Nobody likes to share – especially young children
As lovely as the saying “sharing is caring” is, it’s actually not a mantra that we live by in our household. Whether it’s the biscuits, a cup of tea, the lap top or toys, none of us in our house are particularly good at sharing. Instead we’ve found that taking turns is much easier to manage and causes much less chaos in the long run.

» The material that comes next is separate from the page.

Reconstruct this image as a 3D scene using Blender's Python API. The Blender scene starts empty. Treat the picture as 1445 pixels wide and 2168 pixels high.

We are more capable than we think we are
I will never forget the time that I found out that I was having twins. I was so excited when I found out that I literally felt as though I was on cloud 9. Then all of a sudden it hit me like a brick wall – the wave of doubt. I cried for several days – I was doubting whether I would be able to cope with a single baby, let alone two. Looking back now I really shouldn’t have wasted any time worrying. Although being a mum to twins has it’s difficult parts, on the whole we are all doing just fine. Although I must admit I do feel tired almost 100% of the time.